Walmas – Banyak yang mengira bahwa menjadi sarjana berarti harus merantau, bekerja di kota besar, dan mengejar karier sesuai gelar. Tapi hal itu tidak berlaku bagi Dian Permatasari Pasae. Perempuan bungsu dari Desa Salupao, Kecamatan Lamasi Timur, Kabupaten Luwu ini justru memutuskan pulang dan menetap di kampung, sebuah keputusan yang bagi sebagian orang dianggap “tidak biasa”.
Lulus pada 2022, Dian langsung menetap di desa. “Saya sarjana, tapi saya memilih tinggal di kampung, menjaga orang tua, dan menjalankan usaha sendiri,” tulisnya dalam unggahan pada Minggu (18/5/2025).

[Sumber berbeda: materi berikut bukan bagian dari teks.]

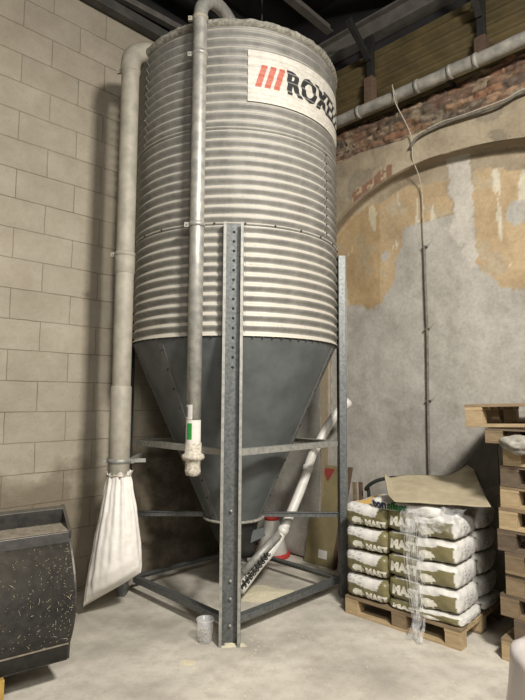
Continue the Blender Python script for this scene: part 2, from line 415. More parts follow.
def wall_col(a, z, above):
    p = Vector((a, z, 0)); w1 = noise.fractal(p*2.2, 1, 2, 5)*.07+noise.fractal(p*14, 1, 2, 3)*.018
    w2 = noise.fractal(p*2.4+Vector((7, 3, 1)), 1, 2, 5)*.07+noise.fractal(p*15+Vector((3, 1, 5)), 1, 2, 3)*.018
    x, y = a+w1, z+w2
    n = .5+.5*noise.fractal(p*1.7+Vector((1, 9, 4)), 1, 2, 4)
    if above and z < 3.3 and a < 1.2: return tuple(v*(.80+.2*n) for v in GREY) if z < 2.7+w1*3 else tuple(lerp(u, v, .4) for u, v in zip(OCH, GREY))
    if above:
        c = tuple(lerp(u, v, max(0, min(1, n*1.3-.2))) for u, v in zip(BEIGE, PALE))
        if noise.fractal(p*2.3+Vector((5, 2, 8)), 1, 2, 5) > .32: c = lin((142, 132, 114))
        if a < 2.0 and 0 < z-arch_z(a) < .11+.04*w1*20 and 1.38 < a < 1.86: c = lin((136, 104, 84)) if (math.floor(a/.075)+math.floor(z/.2)) % 2 or nz(p, 30) > 0 else lin((176, 158, 130))
        return c
    if inpoly(x, y, strip): return tuple(v*(.9+.2*n) for v in LIGHT)
    if (x-1.67)**2*1.0+(y-3.145)**2*.9 < .06**2 or ((x-2.98)/.11)**2+((y-3.30)/.10)**2 < 1: return GREY
    if inpoly(x, y, ochreL) or inpoly(x, y, ochreR) or (a > 3.1 and z > 2.75 and False):
        c = tuple(v*(.84+.32*n) for v in OCH)
        if noise.fractal(p*3.1+Vector((2, 6, 3)), 1, 2, 6) > .35: c = tuple(lerp(u, v, .7) for u, v in zip(c, PALE))
        sc = noise.fractal(Vector((a*7, z*1.6, 3)), 1, 2, 5)
        if sc > .46: c = lin((206, 198, 178))
        if a < 1.6: c = tuple(v*k for v, k in zip(c, (.86, .82, .74)))
        return c
    if z > 3.40 and a < 4.2: return tuple(lerp(u, v, n) for u, v in zip(PALE, BEIGE))
    if inpoly(x, y, [(2.42, 3.05), (2.52, 3.2), (2.66, 2.95), (2.6, 2.88)]): return LIGHT
    k = .88+.24*n
    return tuple(v*k for v in GREY)
def zoff(a, z, above): return noise.fractal(Vector((a*1.3, z*1.3, 2)), 1, 2, 5)*.012+noise.fractal(Vector((a*9, z*9, 2)), 1, 2, 3)*.003
ZT = 4.235
def band_low(a): return ZT-.02+.04*nz((a*2.3, 0, 0))+.015*nz((a*11, 3, 0))
cols = []
a = -.1
while a < 4.6: cols.append(a); a += .016 if .8 < a < 3.6 else .07
cols.append(LR)
vs, cs, fs = [], [], []
NLOW, NUP = 190, 52
rowlen = None
for a in cols:
    za = arch_z(a); col = []
    for j in range(NLOW+1):
        z = za*j/NLOW; col.append((WR(a, z, zoff(a, z, 0)), wall_col(a, z, False)))
    for j in range(1, 4):               # soffit of the arch
        t = j/3; col.append((WR(a, za, lerp(zoff(a, za, 0), PROUD+.0, t)), tuple(v*.9 for v in BEIGE)))
    zb = band_low(a)
    for j in range(NUP+1):
        z = lerp(za+.002, max(zb, za+.05), j/NUP); col.append((WR(a, z, PROUD+zoff(a, z, 1)), wall_col(a, z, True)))
    zb = max(zb, za+.05)
    col.append((WR(a, zb+.004, .02), BEIGE)); col.append((WR(a, 4.75, .0), BEIGE)); col.append((WR(a, 4.76, -.15), BEIGE))
    rowlen = len(col); vs += [c[0] for c in col]; cs += [c[1] for c in col]
for i in range(len(cols)-1):
    for j in range(rowlen-1):
        k = i*rowlen+j; fs.append((k, k+rowlen, k+rowlen+1, k+1))
struct(MB().add(vs, fs, True, cs).build('wall_right', 'plaster', fix=False))

# exposed brick courses under the pipe
mb = MB(); vs, cs, fs = [], [], []
BH, BW = .082, .26
def brick_pt(a, z):
    w1 = nz((a*1.6, z*2, 1))*.035+nz((a*7, z*7, 4))*.008; r = math.floor((z+w1)/BH); aa = a+r*.117+nz((a*5, z*5, 9))*.02
    b = math.floor(aa/BW); fz = ((z+w1)/BH) % 1; fa = (aa/BW) % 1
    h = .5+.5*noise.noise(Vector((b*3.7, r*5.1, 2)))
    edge = min(fz, 1-fz)*BH; edge2 = min(fa, 1-fa)*BW
    joint = min(1, edge/.016)*min(1, max(edge2, .003)/.008)
    out = .075+.05*nz((a*1.3, z*9, 6))+(.010+.030*h)*joint+.035*noise.fractal(Vector((a*9, z*22, 3)), 1, 2, 5)
    if z > 4.52: out -= .05*(z-4.52)/.1
    n2 = .5+.5*noise.fractal(Vector((a*5, z*9, 5)), 1, 2, 4)
    cb = [lin(c) for c in ((140, 106, 84), (112, 90, 76), (98, 88, 78), (150, 124, 100), (124, 98, 78))][int(h*37) % 5]
    c = tuple(lerp(u, v, joint) for u, v in zip(lin((96, 84, 70)), cb))
    if n2 > .6: c = tuple(lerp(u, v, .65) for u, v in zip(c, lin((146, 134, 114))))
    return WR(a, z, out), c
na, nb = 330, 44
for i in range(na+1):
    for j in range(nb+1):
        a = -.05+4.7*i/na; z0 = band_low(a)-.03; z = lerp(z0, 4.66, j/nb); p, c = brick_pt(a, z); vs.append(p); cs.append(c)
fs = [(i*(nb+1)+j, (i+1)*(nb+1)+j, (i+1)*(nb+1)+j+1, i*(nb+1)+j+1) for i in range(na) for j in range(nb)]
struct(MB().add(vs, fs, True, cs).build('trim_3', 'brick', fix=False))

# ochre corrugated cladding over the bricks
mb = MB()
def clad(u, v):
    z = 4.62+.73*v; ph = (z-4.62)/.12
    return WR(lerp(.02, 6.0, u), z, .035+.024*math.sin(2*PI*ph))
mb.grid(clad, 6, 90)
o = mb.build('corrugated_cladding', 'ply', solid=.006); tag(o, 'ochre corrugated cladding sheet running along the wall above the wrapped pipe', 'cladding')
struct(MB().bar(WR(-.1, 5.87, -.1), WR(LR, 5.87, -.1), .1, .9).build('trim_4', 'ceiling'))

# ------------------------------------------------------------------ roof steel
def ibeam(p, q, wd, ht, name, m, label):
    mb = MB(); p, q = Vector(p), Vector(q); h = Vector((0, 0, ht/2))
    mb.bar(p-h, q-h, wd, .022); mb.bar(p+h, q+h, wd, .022); mb.bar(p, q, .014, ht)
    o = mb.build(name, m, bevel=.002); return tag(o, label, 'beam')
ZB = 5.62
ibeam(on_floor(330, 49, ZB)-DR*3.0, on_floor(425, 4, ZB)+DR*2.5, .15, .2, 'roof_beam', 'beam_l', 'pale steel roof beam running parallel to the arched wall, above the cladding')
b1 = on_floor(330, 33, ZB+.1)
mb = MB(); p0 = b1-Vector((.62, .64, 0)).normalized()*3.6
mb.bar(p0, b1, .09, .012); mb.bar(p0+Vector((0, 0, .05)), b1+Vector((0, 0, .05)), .012, .09)
tag(mb.build('roof_tie', 'beam_l', bevel=.002), 'angle steel tie running to the roof beam above the right of the silo', 'beam')
pts = (on_floor(121, 0, 5.6), on_floor(175, 29, 5.6)); d = (pts[1]-pts[0]).normalized()
mb = MB(); mb.bar(pts[0]-d*3, pts[1]+d*1.2, .07, .012); mb.bar(pts[0]-d*3+Vector((0, 0, .04)), pts[1]+d*1.2+Vector((0, 0, .04)), .012, .08)
tag(mb.build('roof_rail', 'beam_l', bevel=.002), 'thin pale steel rail under the dark roof, above the elbow of the left pipe', 'beam')
hr = on_floor(262, 12, 5.85)
tag(MB().tube([hr+Vector((0, 0, -.35)), hr+Vector((0, 0, .45))], .008, 8).build('hanger_rod', 'beam', None), 'thin steel hanger rod dropping from the roof behind the silo rim', 'rod')
for i, t in enumerate((.4, 1.9, 3.4)):
    mb = MB(); c0 = WR(t, 5.9, .0); mb.bar(c0, c0+NR*5.5, .12, .18)
    tag(mb.build('roof_joist', 'dark', bevel=.003), ['dark roof joist nearest the wall corner', 'dark roof joist above the name sign of the silo', 'dark roof joist above the stacked pallets'][i], 'joist', 'dark joists under the roof')
# steel brackets and timber studs against the cladding
for i, (a, top) in enumerate(((1.585, 5.03), (2.74, 4.90))):
    t = thing('timber_stud', ['brown timber stud on the cladding, nearer the silo', 'brown timber stud on the cladding, farther from the silo'][i], 'timber', WR(a, 4.8, .07), 'timber studs on the cladding')
    mb = MB(); mb.prism([(-.05, 4.71), (.05, 4.71), (.05, top), (-.05, top)], lambda x, y, tt: WR(a+x, y, .068+tt), .09); mb.build('timber_block', 'wood_dark', t, bevel=.004)
    mb = MB(); mb.bar(WR(a, top, .10), WR(a, 5.50, .10), .07, .05, NR); mb.bar(WR(a, top+.2, .13), WR(a, 5.48, .5), .06, .05, NR)
    mb.build('steel_bracket', 'dark', t, bevel=.003)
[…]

Keputusan ini bukan tanpa tantangan. Ocehan dan cibiran kerap datang, terutama dari orang tua yang membandingkan anak-anak mereka yang “sudah merantau”. Tapi Dian punya prinsip sendiri. Baginya, gelar sarjana bukan sekadar tiket untuk pekerjaan bergengsi, melainkan bekal untuk menjadi pribadi yang bermanfaat di mana pun berada.
Kini, ia mengelola usaha kecil-kecilan yang menjual pakaian, perabot rumah tangga, hingga makanan ringan seperti roti.
Tak hanya itu, Dian juga aktif mengembangkan diri lewat program kursus menjahit yang digagas PWGT Klasis Seriti bertajuk BINTRANITA. Lewat kursus ini, Dian berhasil menjahit baju pertamanya sebuah pencapaian yang ia sebut sebagai “baju termahal” karena penuh makna perjuangan.
“Berani memilih, berani melangkah. Saya bangga berdiri di atas keputusan saya sendiri,” tutup Dian.
Kisah Dian adalah bukti bahwa sukses tak harus jauh dari rumah. Di kampung pun, perempuan bisa tetap berkarya dan berdaya.